When it comes to film for theatrical release, Muhammad uses the clarity and dynamics detail of his Two18s and bass extension system to maximize the impact of his work. “With film I try to take advantage of the big, high end speaker systems that a lot of theaters have,” he says. “You want your music to be impactful and punch where it needs to. When I’m mixing an element that’s very high and very soft, I want it to just gently reach out and touch people, whereas when something needs to be very impactful and loud, I want it to hit but not spike in a way that hurts people’s ears or fails to blend in with the bigger picture. So having a monitor system that allows you to hear and make these choices and create balance very quickly and efficiently really lets you achieve that wide dynamic range.”

Ali Shaheed Mohammed at his work station, side view.
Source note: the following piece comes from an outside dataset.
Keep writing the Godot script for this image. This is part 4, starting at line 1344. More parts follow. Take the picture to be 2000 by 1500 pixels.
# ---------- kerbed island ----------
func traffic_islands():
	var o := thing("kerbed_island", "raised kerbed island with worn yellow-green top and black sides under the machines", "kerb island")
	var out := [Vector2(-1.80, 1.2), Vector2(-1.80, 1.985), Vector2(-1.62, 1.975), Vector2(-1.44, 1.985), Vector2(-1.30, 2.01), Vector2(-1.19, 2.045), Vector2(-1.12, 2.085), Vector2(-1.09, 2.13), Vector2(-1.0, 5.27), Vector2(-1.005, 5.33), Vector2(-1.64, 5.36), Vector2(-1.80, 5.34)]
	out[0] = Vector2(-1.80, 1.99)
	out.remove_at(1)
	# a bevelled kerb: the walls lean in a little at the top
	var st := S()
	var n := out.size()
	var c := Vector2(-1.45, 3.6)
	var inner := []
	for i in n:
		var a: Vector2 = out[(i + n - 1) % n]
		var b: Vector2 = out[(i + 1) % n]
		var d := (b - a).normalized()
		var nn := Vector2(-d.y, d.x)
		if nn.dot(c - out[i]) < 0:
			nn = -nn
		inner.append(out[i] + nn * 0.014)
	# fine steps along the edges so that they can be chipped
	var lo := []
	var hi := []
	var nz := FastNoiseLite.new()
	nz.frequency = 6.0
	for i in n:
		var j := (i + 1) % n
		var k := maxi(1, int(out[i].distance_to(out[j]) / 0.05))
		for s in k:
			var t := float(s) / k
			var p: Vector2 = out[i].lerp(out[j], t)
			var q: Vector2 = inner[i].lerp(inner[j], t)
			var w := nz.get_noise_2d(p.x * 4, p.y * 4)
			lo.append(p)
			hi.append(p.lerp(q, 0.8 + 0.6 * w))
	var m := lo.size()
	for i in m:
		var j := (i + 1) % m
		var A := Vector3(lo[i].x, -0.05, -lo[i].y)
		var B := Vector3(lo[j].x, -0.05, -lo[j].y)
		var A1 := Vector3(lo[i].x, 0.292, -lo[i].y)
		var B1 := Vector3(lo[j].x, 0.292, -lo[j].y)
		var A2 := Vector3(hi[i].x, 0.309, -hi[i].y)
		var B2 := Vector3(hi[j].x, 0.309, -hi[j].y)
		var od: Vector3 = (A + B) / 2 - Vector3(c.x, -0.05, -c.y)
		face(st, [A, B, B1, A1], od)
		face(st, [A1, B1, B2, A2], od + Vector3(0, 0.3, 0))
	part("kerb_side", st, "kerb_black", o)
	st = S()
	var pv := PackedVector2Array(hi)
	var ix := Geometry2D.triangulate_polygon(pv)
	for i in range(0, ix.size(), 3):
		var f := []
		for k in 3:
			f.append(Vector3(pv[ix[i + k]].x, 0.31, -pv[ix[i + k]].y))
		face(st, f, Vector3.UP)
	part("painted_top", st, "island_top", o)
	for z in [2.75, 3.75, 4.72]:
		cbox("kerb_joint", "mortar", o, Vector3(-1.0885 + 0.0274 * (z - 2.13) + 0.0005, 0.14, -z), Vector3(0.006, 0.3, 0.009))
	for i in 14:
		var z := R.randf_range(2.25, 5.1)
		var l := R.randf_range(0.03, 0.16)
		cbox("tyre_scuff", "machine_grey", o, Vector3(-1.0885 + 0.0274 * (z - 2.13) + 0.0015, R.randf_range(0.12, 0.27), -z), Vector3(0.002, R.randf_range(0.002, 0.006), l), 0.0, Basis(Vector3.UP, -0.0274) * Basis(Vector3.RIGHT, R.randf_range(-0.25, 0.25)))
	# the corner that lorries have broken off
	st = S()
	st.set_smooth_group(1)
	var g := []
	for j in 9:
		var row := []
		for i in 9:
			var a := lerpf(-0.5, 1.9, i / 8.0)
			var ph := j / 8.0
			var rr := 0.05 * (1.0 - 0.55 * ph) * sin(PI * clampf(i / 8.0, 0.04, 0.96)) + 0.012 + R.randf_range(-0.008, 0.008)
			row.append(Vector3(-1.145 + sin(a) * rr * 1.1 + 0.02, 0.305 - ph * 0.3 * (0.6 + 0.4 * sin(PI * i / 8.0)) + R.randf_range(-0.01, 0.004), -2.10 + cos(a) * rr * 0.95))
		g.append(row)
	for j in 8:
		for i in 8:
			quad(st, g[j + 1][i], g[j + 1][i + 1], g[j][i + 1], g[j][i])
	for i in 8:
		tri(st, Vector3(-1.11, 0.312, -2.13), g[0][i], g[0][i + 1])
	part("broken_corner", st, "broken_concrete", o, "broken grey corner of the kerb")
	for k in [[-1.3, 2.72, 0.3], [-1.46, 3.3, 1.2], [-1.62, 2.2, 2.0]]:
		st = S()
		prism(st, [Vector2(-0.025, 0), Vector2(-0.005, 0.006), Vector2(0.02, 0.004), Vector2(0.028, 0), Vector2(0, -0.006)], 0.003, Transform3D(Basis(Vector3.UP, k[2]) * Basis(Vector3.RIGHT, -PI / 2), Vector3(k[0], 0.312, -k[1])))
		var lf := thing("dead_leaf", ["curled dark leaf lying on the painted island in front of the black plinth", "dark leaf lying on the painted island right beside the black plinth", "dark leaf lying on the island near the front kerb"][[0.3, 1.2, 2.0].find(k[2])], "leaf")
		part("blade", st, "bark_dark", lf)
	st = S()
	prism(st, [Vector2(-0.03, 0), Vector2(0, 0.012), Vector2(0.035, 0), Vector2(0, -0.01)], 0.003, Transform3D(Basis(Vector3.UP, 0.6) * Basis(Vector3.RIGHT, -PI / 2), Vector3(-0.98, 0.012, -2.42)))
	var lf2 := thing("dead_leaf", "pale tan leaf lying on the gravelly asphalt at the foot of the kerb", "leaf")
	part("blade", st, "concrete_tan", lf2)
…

Ali Shaheed Muhammed at his work station, side view.

Passion for the music
Muhammad finds that his Amphion speakers allow him to appreciate long-time influences anew, drawing inspiration for his creative process. “I’ll go into the studio sometimes not even to work but just to listen to songs that I haven’t heard in a long time for the pleasure of it,” he says. “It sounds so good, and that turns into another level of inspiration.” He also appreciates the engagement he has with the Amphion team. “They are really great individuals,” he says. “To meet the people who make these products and hear about their passion and goals– I can draw a lot of parallels to my approach to making music. And the results of that passion really comes across in the way their products perform.” For Muhammad, sharing his experience is a means of inviting others into a path to artistic fulfillment. “I know for a fact that if you get the right monitors in your room you’re more than halfway to the finish line,” he says, “and that’s something I want to impress younger people in the industry.”